Iain Duncan Smith has had 15 months in which to tell you where he’ll make £12 billion in cuts to benefits. He simply doesn’t want you to know and can’t be bothered to tell you.

This writer is a big fan of The Critique Archives. Martin Odoni has no problem saying what he means and backing it up with facts – and the latest piece, In a democratic process you are supposed to tell us what your own damned budgets are before you insult someone else’s, is a prime example.

“Well, that was a blundering start to the Election campaign, even by the standards of the modern Conservative Party,” he writes.

“According to [Iain] Duncan Smith, the Conservatives have not yet made decisions on exactly how they are going to make the pledged cuts of twelve billion pounds to public spending, even though they announced them well over a year ago. They just have a nice, juicy-sounding target-figure to aim at, without even calculating whether it is a suitable target, and they are going to work out a budget to reach it ‘after-the-fact’? However, they have managed to calculate a budget for the Labour Party’s plans – and in such impressive detail that they can even tell us how much extra tax the average household will pay?

“After four hundred and fifty days of not figuring out their own budget, that may go down as a disproportionately-rigorous examination of Labour’s plans.”

Having gone on to show that the Institute for Fiscal Studies had comprehensively debunked the Tory claims, the article gets downright festive in its description of how “Britain’s Most Perennially-Caught-Out Serial Liar” – that’s Grant Shapps – responded. You’ll have to go and visit the article to read it.

The point is that the Tories were more concerned with lying about Labour’s plans than they were with telling the public about their own.

In an election period, those details become very important, don’t you think? And the Tories can’t be bothered… after around 15 months.

There are more festive descriptions of the possible outcome of any further Tory spending cuts, then we get to the meat and the (blue) blood: “It says a great deal about the arrogance and inflated self-importance of Cameron and his closest circle of colleagues that they see no need to explain to the country what they hope to do next. Make no mistake, these are people who see themselves as ‘above’ most of the rest of Britain, and as such, feel no compunction over lying to them, and sneer at the very thought of being ‘accountable’ to them. No, it is their innate ‘right’ to lead.

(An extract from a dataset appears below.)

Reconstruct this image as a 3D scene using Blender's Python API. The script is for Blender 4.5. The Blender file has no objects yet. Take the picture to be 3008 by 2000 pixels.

“It is the nature of democracy, if it is ever to work, that the public are trusted with the truth, so that they can make informed decisions on whom to trust in turn with their vote. The Conservatives will not co-operate with that ideal though. Their priority is power alone, and they rightly fear that an informed public, aware of precisely what a Tory Government would do to them, would never trust them with that power.”

That’s worth bearing in mind when you’re watching the televised leader debate on ITV tomorrow!